The UN inspectors have taken the samples to The Hague and these will be moved to two laboratories in Europe, Xinhua cited UN spokesman Martin Nesirky as saying Saturday.
UN High Representative for Disarmament Affairs Angela Kane was sent to Syria to negotiate a UN probe into the alleged Aug 21 chemical attack and she met UN Secretary-General Ban Ki-moon thereafter.
Nesirky, however, added that there could be no report on whether banned poison gas had been used until laboratory tests are completed.
The spokesman vowed that the UN inspectors will conduct "impartial and credible" assessments on whether chemical weapons were used in the Syrian conflict, which has been going on for 29 months.

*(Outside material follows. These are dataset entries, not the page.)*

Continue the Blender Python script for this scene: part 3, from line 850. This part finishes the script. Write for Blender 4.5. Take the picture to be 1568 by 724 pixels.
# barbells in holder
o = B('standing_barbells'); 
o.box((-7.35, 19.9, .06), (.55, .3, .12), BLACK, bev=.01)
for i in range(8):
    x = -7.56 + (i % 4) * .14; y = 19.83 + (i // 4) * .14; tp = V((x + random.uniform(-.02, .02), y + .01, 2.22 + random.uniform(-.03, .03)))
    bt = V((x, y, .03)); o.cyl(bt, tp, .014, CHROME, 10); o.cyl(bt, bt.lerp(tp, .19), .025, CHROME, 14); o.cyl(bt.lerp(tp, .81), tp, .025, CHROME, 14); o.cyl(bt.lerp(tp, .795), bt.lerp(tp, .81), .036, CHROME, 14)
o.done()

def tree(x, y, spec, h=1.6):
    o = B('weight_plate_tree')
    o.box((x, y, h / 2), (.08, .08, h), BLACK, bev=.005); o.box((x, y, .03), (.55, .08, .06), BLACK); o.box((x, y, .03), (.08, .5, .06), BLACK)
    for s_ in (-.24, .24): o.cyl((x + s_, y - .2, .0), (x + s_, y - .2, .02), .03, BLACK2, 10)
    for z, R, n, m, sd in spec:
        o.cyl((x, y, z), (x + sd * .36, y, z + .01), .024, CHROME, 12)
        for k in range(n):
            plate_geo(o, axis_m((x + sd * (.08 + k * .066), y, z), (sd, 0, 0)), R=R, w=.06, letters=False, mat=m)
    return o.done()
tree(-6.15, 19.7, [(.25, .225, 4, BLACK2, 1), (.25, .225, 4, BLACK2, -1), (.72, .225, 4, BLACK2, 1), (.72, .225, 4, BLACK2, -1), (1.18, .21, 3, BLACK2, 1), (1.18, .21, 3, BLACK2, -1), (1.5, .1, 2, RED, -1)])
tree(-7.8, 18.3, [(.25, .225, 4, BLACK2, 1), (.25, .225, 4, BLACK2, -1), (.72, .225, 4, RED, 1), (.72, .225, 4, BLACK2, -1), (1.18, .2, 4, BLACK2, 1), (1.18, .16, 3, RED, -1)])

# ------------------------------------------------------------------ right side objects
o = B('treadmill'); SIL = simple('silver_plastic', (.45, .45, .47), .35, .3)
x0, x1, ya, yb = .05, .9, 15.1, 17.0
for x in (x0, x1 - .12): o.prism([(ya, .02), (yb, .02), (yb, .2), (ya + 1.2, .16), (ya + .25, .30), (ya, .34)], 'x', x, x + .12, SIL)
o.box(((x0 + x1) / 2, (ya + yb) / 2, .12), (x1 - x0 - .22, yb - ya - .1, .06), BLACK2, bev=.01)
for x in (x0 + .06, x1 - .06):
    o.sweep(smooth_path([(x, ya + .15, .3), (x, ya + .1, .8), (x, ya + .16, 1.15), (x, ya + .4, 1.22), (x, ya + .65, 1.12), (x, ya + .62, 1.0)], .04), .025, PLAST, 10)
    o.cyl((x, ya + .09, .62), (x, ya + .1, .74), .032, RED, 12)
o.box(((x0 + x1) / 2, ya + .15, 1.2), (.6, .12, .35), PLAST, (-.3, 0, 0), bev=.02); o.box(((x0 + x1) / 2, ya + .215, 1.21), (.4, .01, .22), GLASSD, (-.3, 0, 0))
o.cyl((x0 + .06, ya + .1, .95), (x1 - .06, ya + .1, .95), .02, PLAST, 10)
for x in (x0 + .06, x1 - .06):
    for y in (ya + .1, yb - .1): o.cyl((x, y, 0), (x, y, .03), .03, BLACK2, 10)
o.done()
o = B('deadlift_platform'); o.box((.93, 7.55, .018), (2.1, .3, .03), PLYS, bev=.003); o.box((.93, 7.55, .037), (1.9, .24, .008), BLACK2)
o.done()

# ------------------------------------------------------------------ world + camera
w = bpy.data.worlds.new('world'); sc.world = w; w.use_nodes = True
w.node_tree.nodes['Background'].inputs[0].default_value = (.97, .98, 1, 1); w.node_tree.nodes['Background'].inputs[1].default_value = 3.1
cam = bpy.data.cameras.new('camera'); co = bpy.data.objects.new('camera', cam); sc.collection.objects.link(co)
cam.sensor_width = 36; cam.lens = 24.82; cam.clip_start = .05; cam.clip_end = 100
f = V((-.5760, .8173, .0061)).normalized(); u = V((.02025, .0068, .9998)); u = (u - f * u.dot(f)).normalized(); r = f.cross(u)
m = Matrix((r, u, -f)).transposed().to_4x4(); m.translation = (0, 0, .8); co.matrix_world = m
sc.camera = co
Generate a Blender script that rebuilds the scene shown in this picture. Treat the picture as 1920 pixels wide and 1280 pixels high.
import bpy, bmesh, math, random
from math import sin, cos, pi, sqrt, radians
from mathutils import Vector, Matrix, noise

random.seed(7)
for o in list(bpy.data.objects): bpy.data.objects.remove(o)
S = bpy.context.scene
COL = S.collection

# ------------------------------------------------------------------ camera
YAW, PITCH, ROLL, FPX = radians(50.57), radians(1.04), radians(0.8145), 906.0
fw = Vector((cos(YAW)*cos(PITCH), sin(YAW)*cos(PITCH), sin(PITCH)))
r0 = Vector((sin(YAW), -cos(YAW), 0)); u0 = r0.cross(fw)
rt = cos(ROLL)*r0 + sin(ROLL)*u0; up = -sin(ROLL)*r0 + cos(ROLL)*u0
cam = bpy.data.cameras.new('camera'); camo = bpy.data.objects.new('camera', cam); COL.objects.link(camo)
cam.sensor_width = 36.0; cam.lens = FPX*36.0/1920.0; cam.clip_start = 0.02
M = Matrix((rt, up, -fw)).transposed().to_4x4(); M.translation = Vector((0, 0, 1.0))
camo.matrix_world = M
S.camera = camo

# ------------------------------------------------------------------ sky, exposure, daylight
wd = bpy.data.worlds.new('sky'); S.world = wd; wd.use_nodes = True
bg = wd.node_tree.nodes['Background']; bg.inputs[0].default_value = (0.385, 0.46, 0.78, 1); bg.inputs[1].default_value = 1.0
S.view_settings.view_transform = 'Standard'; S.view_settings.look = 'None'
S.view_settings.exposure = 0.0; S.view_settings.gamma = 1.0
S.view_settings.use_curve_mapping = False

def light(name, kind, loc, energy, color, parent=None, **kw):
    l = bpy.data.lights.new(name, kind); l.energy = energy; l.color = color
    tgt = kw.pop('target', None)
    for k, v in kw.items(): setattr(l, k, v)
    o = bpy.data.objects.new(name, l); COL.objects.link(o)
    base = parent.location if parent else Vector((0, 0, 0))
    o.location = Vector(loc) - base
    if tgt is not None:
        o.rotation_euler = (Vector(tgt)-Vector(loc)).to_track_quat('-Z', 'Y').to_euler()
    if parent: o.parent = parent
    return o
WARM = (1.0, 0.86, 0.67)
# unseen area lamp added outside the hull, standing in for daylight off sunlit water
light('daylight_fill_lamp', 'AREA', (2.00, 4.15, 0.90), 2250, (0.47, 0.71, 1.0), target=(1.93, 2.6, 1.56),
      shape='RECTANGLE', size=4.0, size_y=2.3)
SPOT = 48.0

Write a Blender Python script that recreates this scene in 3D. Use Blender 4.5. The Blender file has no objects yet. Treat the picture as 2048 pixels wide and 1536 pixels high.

Kane assured Ban that "whatever can be done to speed up the process (of analysing evidence gathered in Syria) is being done" now that the UN chemical weapons team has returned to the Netherlands, he said.
When the UN experts complete their samples study, the UN chief would share the information with UN member states and the Security Council, he said.
However, he refused to give a timeline about the process of samples assessment.
Ban, who cut short his European tour to be briefed on the UN investigations, also talked Saturday over the phone with Ake Sellstrom, the Swedish head of the UN group of about 10 inspectors, shortly after they arrived in the Netherlands, said the spokesman.